Yosef Jomo Gopaul, 27, was charged last week with second-degree murder in the beating death of hockey mom Julie Paskall outside the Newton Ice Arena on Dec. 29, 2013. Gopaul remains innocent of the Surrey offence as it hasn't been proven in court.

In 2010, Gopaul was sentenced to two years, seven months in jail after a violent assault on a woman in Brampton, Ontario.

Canadian Parole Board documents show he followed a woman home from a bar on Jan. 1, 2009, and attacked her when she stopped to urinate.

"Despite being intoxicated, the victim recalled 'being struck with punches and kicks and fighting back' and being dragged by the 'hood of her jacket' while she 'was naked from the waist down,' " Parole Board of Canada documents say.

When a witness interrupted the attack, Gopaul reportedly pushed the victim into an icy creek and left.

Gopaul denied hurting the victim.

The documents indicate he is at "the high end of the moderate range of risk for general and violent recidivism."

That risk escalates when drugs or alcohol are involved.

He was released into house arrest to serve out his term, but violated the conditions of his community release only 10 days later.

He was then put into a federal halfway house.

After he served his full term, he came to Surrey, for reasons yet unknown.

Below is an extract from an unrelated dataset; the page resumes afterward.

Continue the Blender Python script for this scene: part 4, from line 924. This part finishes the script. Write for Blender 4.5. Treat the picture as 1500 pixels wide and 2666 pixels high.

He moved here just eight weeks before Paskall was killed.

Surrey RCMP were not informed that Gopaul had arrived, nor about his risk of reoffending.

That information was available, but Gopaul had no previous run-ins with Surrey RCMP. When he became a suspect in the Paskall killing about a month after it happened, RCMP would have been aware of parole warnings at that time.

Meanwhile, Gopaul continues to be investigated by the RCMP in regards to an offence that occurred a month after he arrived in Surrey.

RCMP say they are compiling evidence regarding a woman in her 20s who was attacked at the Newton bus exchange on Dec. 16, 2013. She was attacked as she was getting off a bus at the exchange near the Newton Recreation Centre, at 72 Avenue and 137 Street. She suffered facial injuries.

On Dec. 29, 2013, Paskall, 53, was brutally beaten outside the Newton ice rink while she was waiting for her 14-year-old son who was refereeing a tournament.

Police said at the time of Paskall's murder they believed there may be a link between the attack on the woman at the bus exchange and the killing of Paskall. Both attacks occurred within a couple hundred metres of each other.

The Surrey RCMP explained at the time they did not send out a public release about the first attack because they didn't believe it was severe enough or represented a trend.

After Paskall's murder, Surrey RCMP urged the public to be careful.

As to adding an assault charge to Gopaul's second-degree murder charge related to Paskall, Surrey RCMP Sgt. Dale Carr said it's too early ton know.

"I can tell you that it's certainly on our minds and certainly we're looking at the evidence to see if we can support anything that would go forward to Crown counsel," Carr said Tuesday.

"He could be someone that is responsible, but we don't know that yet, we don't want to label him as a suspect yet until we have some hard facts," Carr said.

He appeared in Surrey Provincial Court on May 26, where he was ordered to stay in custody. He is due back in court on June 13.